Archive for January, 2012


Why is single clicking an 11×17 on a “copier” legal?

January 7, 2012

I was talking to my VP of Service, Mike McLaughlin the other day and he posed the question why is it legal to set a Copier \ MFD’s meter to only make a single meter click on an 11×17 page when it is twice the size of a standard Letter (8 1/2 x 11) page? That would be like having the option to set your car’s odometer to only count every other mile when it ran on certain roads, or when it was driven by certain drivers. That would actually be against the law, because you would be defrauding the person who would buy that car after you. Isn’t that the same on a copier? Would it be OK if Airplanes only counted certain hours that they flew? How would that effect their maintenance or resale value? As a consumer would you be OK flying on that plane? What if you as a consumer couldn’t tell which cars or planes had their meters “adjusted” to only count a portion of what they should? I would want to know so that I could make an informed choice, wouldn’t you?

Why would anyone want to set up the Total (main) Copier meter to single click an 11×17 page? There is really only one small segment of the business community that wants their copiers set up this way, and that is “Print for Pay”, or Quick Printers. Because they both sell and are charge by the page, it is the printing industry that insists on having their copiers \ MFDs set to single click on 11×17. Their is no other group that I can think of that really cares about it. Now I don’t dislike Print for Pay companies. I made a good living selling to Print for Pay when I was a Color Sales Specialist. Print for Pay buys top of the line equipment, often with high end accessories that is why sales people like them. On the other hand Print for Pay businesses (thanks to Larry Hunt) expect uber-competative pricing (for equipment and service) and demand a high level of service. They are one of the few customer who will pull out a “loop” to show you an imperfection in a copy or print that can not be seen with the naked eye. Print for Pay companies are also notorious for not paying their service on time, or wanting to negotiate down their overages. Now I realize that this is a generalization and that there are some P4P companies that do pay in full and on time, but in my experience they are more the exception rather than the norm.

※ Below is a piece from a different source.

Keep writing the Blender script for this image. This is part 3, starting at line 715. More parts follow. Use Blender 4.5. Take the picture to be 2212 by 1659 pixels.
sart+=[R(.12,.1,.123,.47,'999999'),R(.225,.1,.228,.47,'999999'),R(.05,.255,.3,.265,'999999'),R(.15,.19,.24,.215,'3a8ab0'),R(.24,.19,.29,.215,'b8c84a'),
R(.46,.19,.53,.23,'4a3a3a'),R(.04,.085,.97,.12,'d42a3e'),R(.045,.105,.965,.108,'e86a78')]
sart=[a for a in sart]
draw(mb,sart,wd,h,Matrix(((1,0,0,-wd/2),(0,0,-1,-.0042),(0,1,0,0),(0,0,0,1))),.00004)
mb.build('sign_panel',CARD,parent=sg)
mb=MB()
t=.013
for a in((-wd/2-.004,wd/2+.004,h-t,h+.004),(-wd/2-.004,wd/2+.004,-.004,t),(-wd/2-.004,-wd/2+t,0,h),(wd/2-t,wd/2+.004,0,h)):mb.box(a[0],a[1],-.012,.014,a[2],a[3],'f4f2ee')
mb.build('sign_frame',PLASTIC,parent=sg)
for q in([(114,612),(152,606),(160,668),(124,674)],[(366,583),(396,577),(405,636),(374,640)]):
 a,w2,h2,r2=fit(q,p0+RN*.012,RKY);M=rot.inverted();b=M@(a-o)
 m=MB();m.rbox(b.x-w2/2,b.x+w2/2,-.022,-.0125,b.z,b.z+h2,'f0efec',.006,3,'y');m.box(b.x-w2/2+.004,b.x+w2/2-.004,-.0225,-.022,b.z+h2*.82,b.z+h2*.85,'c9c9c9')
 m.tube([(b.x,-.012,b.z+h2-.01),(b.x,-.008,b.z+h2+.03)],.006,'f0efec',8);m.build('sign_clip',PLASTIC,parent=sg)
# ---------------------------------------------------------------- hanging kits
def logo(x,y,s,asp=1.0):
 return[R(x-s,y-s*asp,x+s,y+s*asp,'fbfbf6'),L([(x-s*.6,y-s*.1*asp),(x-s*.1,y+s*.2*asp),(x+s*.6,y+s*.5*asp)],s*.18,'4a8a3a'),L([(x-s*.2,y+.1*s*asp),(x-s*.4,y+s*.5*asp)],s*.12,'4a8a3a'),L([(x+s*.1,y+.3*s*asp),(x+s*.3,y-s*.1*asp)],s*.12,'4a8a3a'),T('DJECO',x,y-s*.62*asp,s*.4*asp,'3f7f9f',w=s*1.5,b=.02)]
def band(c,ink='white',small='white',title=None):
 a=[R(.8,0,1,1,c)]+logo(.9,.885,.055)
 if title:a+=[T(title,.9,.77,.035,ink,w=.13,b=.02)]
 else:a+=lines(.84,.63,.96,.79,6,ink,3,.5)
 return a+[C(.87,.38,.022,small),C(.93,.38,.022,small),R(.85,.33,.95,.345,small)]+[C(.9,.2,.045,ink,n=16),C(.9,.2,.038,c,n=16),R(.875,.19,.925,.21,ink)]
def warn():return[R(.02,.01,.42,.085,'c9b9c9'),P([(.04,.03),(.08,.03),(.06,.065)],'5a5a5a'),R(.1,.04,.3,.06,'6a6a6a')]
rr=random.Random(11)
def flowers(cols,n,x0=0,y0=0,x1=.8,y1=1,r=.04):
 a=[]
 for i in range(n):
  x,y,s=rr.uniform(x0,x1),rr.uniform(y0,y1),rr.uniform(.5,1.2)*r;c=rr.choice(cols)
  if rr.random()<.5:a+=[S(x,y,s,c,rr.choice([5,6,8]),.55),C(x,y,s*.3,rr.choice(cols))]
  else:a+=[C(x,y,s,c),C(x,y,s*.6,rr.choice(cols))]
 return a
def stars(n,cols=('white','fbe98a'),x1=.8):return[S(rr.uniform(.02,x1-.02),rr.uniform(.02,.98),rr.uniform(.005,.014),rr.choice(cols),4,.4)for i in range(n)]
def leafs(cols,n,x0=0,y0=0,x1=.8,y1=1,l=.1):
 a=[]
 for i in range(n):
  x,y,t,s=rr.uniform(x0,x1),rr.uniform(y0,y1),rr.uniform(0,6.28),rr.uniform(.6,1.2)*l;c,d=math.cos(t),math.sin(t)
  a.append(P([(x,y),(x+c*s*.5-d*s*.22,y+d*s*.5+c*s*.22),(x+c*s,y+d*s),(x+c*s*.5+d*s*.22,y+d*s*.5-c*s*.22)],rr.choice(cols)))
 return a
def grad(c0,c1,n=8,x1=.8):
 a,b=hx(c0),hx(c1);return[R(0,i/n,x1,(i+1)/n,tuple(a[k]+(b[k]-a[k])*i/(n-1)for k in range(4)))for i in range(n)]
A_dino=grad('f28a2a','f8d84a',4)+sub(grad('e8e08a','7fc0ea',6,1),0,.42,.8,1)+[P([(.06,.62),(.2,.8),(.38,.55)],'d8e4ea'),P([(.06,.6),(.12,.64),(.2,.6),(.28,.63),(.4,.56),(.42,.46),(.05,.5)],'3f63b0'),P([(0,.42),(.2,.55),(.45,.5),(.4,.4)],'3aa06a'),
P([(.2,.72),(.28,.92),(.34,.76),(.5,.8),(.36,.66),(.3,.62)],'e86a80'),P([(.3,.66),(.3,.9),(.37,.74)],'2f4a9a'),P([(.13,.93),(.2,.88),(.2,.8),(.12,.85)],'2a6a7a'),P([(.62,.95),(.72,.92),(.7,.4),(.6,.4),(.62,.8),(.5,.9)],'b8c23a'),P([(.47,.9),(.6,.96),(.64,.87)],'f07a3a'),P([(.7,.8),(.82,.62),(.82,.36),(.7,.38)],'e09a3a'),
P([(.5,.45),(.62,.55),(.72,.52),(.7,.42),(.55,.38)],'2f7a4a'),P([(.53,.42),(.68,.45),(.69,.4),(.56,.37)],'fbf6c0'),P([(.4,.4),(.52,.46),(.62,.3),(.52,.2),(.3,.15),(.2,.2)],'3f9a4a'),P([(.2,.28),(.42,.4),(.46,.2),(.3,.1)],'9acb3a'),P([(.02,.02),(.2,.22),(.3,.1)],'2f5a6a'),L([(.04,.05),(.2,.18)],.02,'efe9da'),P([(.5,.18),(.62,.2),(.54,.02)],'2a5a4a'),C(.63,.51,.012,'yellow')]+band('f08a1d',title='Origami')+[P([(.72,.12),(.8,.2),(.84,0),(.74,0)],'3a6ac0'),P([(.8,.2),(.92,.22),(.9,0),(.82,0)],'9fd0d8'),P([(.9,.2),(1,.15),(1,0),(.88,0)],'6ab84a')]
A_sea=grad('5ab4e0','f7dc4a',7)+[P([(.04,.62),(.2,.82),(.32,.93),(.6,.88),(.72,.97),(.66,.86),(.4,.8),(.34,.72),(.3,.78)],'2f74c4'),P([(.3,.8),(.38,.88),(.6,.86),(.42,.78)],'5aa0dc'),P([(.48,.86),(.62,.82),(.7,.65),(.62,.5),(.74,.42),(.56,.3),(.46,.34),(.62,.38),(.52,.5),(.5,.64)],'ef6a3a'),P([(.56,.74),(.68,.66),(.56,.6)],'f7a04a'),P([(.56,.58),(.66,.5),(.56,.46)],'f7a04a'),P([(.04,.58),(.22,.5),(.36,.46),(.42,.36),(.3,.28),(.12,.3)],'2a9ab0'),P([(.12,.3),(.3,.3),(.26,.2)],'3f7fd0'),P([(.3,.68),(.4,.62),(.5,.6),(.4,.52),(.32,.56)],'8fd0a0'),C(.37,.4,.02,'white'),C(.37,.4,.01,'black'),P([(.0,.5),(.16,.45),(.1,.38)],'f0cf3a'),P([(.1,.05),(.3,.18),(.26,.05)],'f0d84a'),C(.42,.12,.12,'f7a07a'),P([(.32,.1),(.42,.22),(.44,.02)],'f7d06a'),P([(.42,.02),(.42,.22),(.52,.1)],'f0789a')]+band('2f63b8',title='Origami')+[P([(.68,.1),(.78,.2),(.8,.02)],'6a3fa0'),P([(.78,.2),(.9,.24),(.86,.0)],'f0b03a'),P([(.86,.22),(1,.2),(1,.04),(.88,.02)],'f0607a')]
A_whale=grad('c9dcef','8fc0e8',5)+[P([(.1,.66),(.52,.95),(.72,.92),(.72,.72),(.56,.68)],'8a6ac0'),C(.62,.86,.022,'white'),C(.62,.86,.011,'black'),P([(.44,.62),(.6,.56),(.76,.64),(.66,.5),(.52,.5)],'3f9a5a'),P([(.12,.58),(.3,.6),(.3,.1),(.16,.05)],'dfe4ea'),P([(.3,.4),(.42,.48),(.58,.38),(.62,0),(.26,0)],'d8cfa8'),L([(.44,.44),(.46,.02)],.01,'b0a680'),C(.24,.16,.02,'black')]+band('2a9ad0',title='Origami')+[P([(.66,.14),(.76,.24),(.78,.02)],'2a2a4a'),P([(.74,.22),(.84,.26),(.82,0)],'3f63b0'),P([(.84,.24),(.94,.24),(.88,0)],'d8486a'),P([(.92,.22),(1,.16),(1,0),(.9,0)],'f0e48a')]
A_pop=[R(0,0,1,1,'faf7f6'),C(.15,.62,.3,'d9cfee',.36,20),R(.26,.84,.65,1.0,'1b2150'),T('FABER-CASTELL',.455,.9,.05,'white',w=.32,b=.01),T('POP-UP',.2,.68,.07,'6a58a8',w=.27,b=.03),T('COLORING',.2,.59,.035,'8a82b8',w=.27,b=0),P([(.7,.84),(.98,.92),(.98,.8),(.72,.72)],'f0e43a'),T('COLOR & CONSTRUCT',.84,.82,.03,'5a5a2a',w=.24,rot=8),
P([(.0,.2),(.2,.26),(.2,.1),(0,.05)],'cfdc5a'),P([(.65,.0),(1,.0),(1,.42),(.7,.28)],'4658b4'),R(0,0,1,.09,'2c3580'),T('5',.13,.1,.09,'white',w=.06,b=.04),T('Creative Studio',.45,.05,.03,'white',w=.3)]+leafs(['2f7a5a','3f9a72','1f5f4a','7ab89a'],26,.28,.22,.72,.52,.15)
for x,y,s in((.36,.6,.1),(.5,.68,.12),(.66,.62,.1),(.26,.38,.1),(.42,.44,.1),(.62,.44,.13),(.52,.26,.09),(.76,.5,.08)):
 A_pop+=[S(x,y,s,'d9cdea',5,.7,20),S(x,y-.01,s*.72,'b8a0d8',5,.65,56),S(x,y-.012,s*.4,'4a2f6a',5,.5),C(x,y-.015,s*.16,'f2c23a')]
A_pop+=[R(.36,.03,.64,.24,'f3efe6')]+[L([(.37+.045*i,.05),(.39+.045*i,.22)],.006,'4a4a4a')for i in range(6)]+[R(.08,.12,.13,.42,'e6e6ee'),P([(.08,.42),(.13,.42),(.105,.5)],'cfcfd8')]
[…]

So why should one small business segment get to dictate to all copier manufactures that they have to have this “feature” to short the total meter? If these companies did a normal amount of 11×17 that a typical business did, this wouldn’t be that big a deal. But most of these Printers run all of their 8 1/2 x 11 jobs two up on 11×17 paper and they cut them in half after they are printed or copied. This cuts their cost in half, which is great for them but who suffers? The consumer who buys a used copier in the aftermarket! These print for pay shops put a lot of clicks on their copiers \ MFDs. When you consider that the actual total clicks could be twice what the total meter reads these MFDs should be junked and not resold. This sure seems to to fit the definition of fraud, IMHO.

We have state divisions of weights & measures, and the attorney generals have offices of fraud and consumer affairs to stop this kind of abuse for cars, and trucks, and planes, and scales. But not copiers or MFDs at least not yet. I understand that Print for Pay is very competitive business, but I think allowing them to set their total meter to count 11×17 (which is twice the size of the standard 8 1/2 x 11) as one click is wrong.